→ **Work to complete**
Beginning at the first line of the data, print each line exactly, stopping after the line that contains "sin, cos, pi = math.sin, math.cos, math.pi".

▼▼▼

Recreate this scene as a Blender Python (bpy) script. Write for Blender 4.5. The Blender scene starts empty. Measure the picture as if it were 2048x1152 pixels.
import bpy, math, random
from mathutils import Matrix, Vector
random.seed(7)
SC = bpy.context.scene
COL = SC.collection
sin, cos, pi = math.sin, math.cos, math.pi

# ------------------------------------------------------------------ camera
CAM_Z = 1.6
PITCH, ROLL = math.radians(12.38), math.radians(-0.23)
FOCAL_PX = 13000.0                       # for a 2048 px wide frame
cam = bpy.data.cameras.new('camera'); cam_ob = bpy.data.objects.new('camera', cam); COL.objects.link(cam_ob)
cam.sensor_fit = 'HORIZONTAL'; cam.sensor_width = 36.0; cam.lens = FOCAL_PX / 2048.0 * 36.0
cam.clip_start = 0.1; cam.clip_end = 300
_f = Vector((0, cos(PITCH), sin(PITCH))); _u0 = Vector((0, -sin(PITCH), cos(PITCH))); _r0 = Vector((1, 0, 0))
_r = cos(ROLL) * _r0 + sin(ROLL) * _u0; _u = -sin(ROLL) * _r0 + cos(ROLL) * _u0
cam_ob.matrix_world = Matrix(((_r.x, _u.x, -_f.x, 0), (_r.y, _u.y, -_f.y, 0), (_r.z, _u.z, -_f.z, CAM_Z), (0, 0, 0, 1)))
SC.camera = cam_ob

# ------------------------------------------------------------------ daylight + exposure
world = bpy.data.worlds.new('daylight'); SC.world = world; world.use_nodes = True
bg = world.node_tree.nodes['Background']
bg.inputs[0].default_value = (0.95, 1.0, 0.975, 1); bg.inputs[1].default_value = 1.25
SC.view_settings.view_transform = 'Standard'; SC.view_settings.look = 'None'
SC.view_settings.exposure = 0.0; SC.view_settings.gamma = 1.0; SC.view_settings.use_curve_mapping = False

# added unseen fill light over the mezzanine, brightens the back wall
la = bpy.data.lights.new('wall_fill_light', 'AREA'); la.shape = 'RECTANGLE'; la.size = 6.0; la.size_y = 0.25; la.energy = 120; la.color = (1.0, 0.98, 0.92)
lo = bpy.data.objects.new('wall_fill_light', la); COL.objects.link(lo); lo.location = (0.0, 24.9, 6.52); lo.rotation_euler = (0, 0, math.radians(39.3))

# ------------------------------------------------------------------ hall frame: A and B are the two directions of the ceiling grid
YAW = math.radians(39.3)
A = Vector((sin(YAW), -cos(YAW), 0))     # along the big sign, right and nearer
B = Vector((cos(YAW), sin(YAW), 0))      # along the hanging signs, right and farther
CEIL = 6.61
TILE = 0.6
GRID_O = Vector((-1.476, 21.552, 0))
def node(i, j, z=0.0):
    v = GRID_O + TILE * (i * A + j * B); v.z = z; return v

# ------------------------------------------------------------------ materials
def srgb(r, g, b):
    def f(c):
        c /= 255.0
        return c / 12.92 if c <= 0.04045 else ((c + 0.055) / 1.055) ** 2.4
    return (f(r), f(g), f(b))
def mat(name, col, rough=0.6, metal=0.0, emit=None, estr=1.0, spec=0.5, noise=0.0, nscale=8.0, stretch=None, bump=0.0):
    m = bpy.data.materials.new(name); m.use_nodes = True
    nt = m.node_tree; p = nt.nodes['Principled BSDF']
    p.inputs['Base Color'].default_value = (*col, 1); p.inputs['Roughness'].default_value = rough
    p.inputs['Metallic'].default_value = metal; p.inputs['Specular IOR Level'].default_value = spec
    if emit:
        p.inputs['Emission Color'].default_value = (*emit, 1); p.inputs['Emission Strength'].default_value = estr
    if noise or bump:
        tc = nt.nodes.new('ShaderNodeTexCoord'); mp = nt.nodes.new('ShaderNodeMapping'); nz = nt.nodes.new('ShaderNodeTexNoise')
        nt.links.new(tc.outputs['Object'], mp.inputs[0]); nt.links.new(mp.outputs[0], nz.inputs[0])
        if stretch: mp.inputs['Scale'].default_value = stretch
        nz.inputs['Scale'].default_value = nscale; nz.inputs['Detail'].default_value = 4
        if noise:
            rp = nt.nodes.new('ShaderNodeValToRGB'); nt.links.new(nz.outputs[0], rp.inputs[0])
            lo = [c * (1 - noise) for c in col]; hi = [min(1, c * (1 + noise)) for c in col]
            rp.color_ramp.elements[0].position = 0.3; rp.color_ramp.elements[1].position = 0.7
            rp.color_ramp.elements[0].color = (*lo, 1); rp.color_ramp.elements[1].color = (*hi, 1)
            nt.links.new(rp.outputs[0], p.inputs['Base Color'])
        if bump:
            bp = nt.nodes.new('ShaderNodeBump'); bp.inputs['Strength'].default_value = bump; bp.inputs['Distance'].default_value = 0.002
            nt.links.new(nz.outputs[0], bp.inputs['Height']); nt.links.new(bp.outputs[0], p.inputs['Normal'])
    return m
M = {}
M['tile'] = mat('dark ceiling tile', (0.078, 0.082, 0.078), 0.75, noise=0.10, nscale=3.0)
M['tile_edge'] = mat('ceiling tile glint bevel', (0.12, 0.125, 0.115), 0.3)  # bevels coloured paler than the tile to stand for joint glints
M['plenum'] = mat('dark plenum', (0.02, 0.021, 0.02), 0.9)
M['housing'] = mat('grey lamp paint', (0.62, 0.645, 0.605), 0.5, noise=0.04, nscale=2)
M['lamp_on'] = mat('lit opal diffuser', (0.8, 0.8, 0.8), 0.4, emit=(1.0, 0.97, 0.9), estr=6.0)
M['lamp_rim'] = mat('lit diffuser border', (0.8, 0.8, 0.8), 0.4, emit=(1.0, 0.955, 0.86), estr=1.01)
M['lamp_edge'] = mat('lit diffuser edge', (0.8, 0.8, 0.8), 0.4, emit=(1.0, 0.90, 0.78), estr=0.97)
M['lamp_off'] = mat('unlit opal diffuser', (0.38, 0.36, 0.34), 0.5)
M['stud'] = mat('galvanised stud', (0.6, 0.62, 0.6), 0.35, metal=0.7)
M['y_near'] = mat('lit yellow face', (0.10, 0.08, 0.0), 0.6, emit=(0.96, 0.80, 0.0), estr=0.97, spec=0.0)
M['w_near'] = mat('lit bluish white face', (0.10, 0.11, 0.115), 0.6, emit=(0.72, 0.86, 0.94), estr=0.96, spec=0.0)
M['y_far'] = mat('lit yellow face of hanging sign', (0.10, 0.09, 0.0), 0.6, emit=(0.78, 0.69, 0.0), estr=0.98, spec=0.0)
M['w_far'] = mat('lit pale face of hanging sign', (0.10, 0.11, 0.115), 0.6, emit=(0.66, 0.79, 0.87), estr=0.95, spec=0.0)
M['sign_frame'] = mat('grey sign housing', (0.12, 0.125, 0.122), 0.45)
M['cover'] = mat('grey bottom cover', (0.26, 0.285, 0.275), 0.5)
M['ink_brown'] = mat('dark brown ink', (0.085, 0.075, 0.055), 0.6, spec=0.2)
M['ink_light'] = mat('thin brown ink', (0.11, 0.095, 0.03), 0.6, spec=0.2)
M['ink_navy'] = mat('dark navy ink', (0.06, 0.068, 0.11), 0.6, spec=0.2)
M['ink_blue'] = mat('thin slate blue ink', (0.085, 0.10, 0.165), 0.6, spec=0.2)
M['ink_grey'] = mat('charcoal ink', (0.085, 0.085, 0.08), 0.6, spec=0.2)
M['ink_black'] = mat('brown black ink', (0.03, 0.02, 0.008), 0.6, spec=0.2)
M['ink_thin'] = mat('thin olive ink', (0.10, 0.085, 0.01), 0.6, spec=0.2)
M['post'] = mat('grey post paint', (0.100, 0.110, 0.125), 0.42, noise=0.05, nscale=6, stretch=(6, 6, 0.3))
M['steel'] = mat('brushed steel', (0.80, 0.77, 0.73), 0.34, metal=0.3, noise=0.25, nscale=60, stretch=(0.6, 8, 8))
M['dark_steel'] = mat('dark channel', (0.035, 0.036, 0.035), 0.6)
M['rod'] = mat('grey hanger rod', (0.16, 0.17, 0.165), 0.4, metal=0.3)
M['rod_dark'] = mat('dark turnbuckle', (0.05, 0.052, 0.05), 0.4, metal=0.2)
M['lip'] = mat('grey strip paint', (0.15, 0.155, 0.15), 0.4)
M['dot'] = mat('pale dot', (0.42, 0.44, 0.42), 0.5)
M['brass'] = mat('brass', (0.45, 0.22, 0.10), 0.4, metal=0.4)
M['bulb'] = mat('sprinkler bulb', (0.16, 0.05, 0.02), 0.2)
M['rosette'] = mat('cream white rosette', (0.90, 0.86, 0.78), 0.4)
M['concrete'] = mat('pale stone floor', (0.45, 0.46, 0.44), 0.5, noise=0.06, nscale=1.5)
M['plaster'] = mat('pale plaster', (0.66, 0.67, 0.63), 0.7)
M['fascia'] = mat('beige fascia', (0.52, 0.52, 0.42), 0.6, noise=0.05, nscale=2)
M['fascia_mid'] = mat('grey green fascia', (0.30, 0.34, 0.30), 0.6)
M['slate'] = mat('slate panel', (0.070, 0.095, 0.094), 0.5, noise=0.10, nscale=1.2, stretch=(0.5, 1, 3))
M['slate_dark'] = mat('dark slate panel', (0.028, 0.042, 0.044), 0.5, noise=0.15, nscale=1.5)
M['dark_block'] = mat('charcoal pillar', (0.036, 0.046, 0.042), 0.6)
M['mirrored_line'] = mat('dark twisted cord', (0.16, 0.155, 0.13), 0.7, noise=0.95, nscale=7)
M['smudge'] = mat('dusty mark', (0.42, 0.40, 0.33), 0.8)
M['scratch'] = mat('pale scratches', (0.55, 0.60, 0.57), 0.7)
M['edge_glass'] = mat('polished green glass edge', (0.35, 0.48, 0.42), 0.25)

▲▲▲

→ **Answer to the problem**
Recreate this scene as a Blender Python (bpy) script. Write for Blender 4.5. The Blender scene starts empty. Measure the picture as if it were 2048x1152 pixels.
import bpy, math, random
from mathutils import Matrix, Vector
random.seed(7)
SC = bpy.context.scene
COL = SC.collection
sin, cos, pi = math.sin, math.cos, math.pi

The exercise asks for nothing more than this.